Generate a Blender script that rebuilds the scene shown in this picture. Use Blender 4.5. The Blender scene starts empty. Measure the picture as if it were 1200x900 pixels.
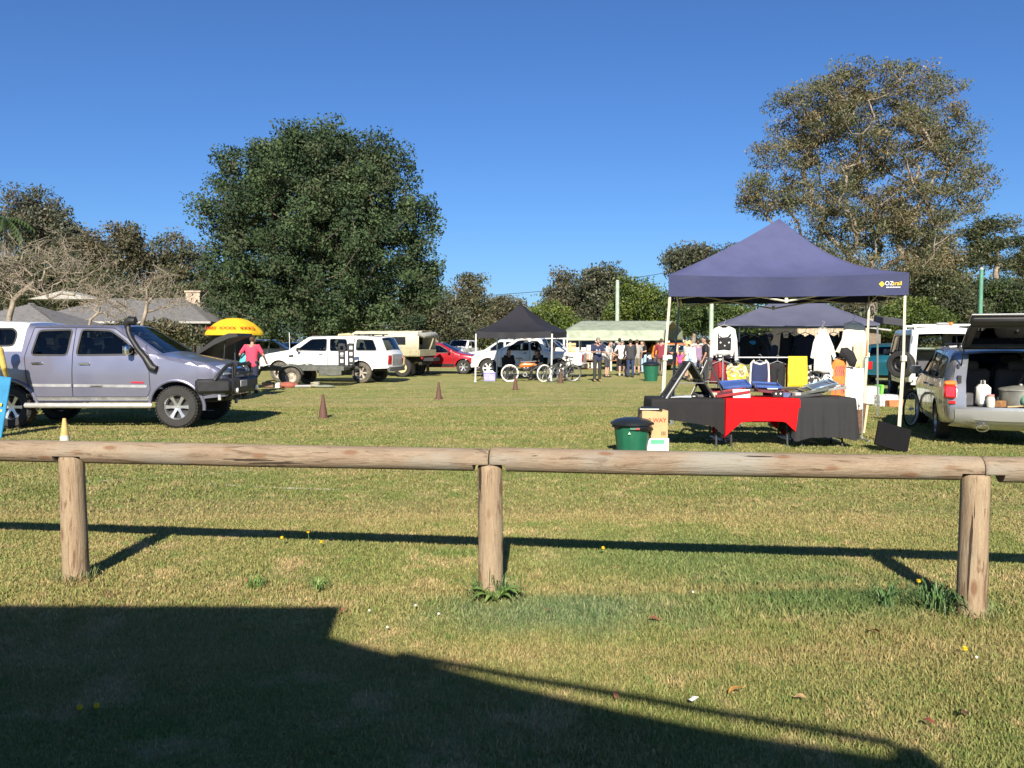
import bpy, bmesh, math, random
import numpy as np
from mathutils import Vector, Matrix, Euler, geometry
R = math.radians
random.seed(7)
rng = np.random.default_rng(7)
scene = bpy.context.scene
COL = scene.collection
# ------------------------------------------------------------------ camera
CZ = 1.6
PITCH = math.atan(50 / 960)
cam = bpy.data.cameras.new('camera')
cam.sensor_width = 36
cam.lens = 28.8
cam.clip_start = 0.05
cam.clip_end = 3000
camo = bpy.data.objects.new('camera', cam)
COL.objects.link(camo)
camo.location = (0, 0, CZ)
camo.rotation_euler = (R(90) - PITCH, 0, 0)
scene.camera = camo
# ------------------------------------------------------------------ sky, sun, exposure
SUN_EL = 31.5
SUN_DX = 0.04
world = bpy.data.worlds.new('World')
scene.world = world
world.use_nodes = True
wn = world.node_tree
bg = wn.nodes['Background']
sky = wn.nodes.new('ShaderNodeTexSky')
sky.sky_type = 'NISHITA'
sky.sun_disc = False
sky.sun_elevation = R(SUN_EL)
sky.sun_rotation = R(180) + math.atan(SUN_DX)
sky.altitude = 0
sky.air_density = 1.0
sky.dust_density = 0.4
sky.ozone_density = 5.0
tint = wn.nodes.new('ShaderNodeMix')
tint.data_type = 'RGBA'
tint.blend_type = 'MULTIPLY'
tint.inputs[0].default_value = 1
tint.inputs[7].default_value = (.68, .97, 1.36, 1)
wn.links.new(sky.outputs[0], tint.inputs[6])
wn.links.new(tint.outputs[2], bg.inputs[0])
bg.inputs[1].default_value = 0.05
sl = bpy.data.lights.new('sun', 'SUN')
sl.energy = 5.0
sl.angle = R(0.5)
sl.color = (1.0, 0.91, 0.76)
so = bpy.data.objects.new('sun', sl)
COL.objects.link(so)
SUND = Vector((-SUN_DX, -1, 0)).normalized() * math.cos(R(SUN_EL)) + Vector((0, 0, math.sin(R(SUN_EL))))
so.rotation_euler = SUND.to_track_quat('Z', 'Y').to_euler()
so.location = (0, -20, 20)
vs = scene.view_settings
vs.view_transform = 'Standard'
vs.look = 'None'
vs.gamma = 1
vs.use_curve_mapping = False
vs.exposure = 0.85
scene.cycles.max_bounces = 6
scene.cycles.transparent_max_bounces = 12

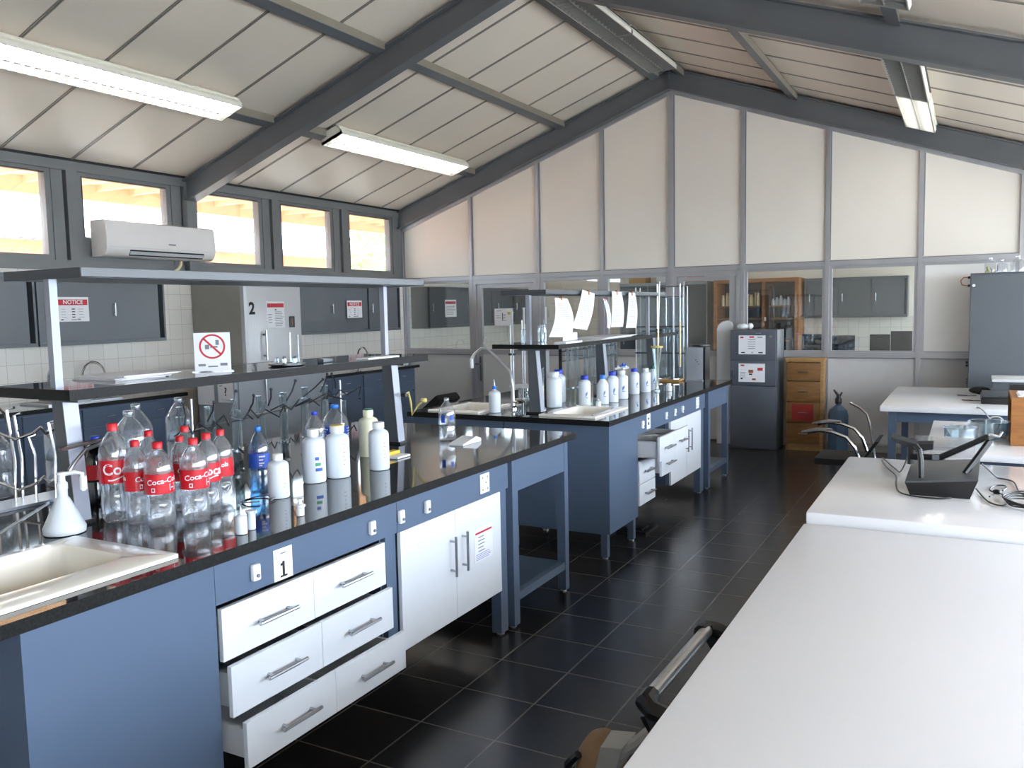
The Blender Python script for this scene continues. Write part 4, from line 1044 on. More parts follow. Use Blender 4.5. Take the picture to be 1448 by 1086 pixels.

**Instruction:** From start to finish, output the listing exactly, but omit its pictures.

**Output below:**
Generate a Blender script that rebuilds the scene shown in this picture. Use Blender 4.5. The Blender scene starts empty. Measure the picture as if it were 1200x900 pixels.
import bpy, bmesh, math, random
import numpy as np
from mathutils import Vector, Matrix, Euler, geometry
R = math.radians
random.seed(7)
rng = np.random.default_rng(7)
scene = bpy.context.scene
COL = scene.collection
# ------------------------------------------------------------------ camera
CZ = 1.6
PITCH = math.atan(50 / 960)
cam = bpy.data.cameras.new('camera')
cam.sensor_width = 36
cam.lens = 28.8
cam.clip_start = 0.05
cam.clip_end = 3000
camo = bpy.data.objects.new('camera', cam)
COL.objects.link(camo)
camo.location = (0, 0, CZ)
camo.rotation_euler = (R(90) - PITCH, 0, 0)
scene.camera = camo
# ------------------------------------------------------------------ sky, sun, exposure
SUN_EL = 31.5
SUN_DX = 0.04
world = bpy.data.worlds.new('World')
scene.world = world
world.use_nodes = True
wn = world.node_tree
bg = wn.nodes['Background']
sky = wn.nodes.new('ShaderNodeTexSky')
sky.sky_type = 'NISHITA'
sky.sun_disc = False
sky.sun_elevation = R(SUN_EL)
sky.sun_rotation = R(180) + math.atan(SUN_DX)
sky.altitude = 0
sky.air_density = 1.0
sky.dust_density = 0.4
sky.ozone_density = 5.0
tint = wn.nodes.new('ShaderNodeMix')
tint.data_type = 'RGBA'
tint.blend_type = 'MULTIPLY'
tint.inputs[0].default_value = 1
tint.inputs[7].default_value = (.68, .97, 1.36, 1)
wn.links.new(sky.outputs[0], tint.inputs[6])
wn.links.new(tint.outputs[2], bg.inputs[0])
bg.inputs[1].default_value = 0.05
sl = bpy.data.lights.new('sun', 'SUN')
sl.energy = 5.0
sl.angle = R(0.5)
sl.color = (1.0, 0.91, 0.76)
so = bpy.data.objects.new('sun', sl)
COL.objects.link(so)
SUND = Vector((-SUN_DX, -1, 0)).normalized() * math.cos(R(SUN_EL)) + Vector((0, 0, math.sin(R(SUN_EL))))
so.rotation_euler = SUND.to_track_quat('Z', 'Y').to_euler()
so.location = (0, -20, 20)
vs = scene.view_settings
vs.view_transform = 'Standard'
vs.look = 'None'
vs.gamma = 1
vs.use_curve_mapping = False
vs.exposure = 0.85
scene.cycles.max_bounces = 6
scene.cycles.transparent_max_bounces = 12

The Blender Python script for this scene continues. Write part 4, from line 1044 on. More parts follow. Use Blender 4.5. Take the picture to be 1448 by 1086 pixels.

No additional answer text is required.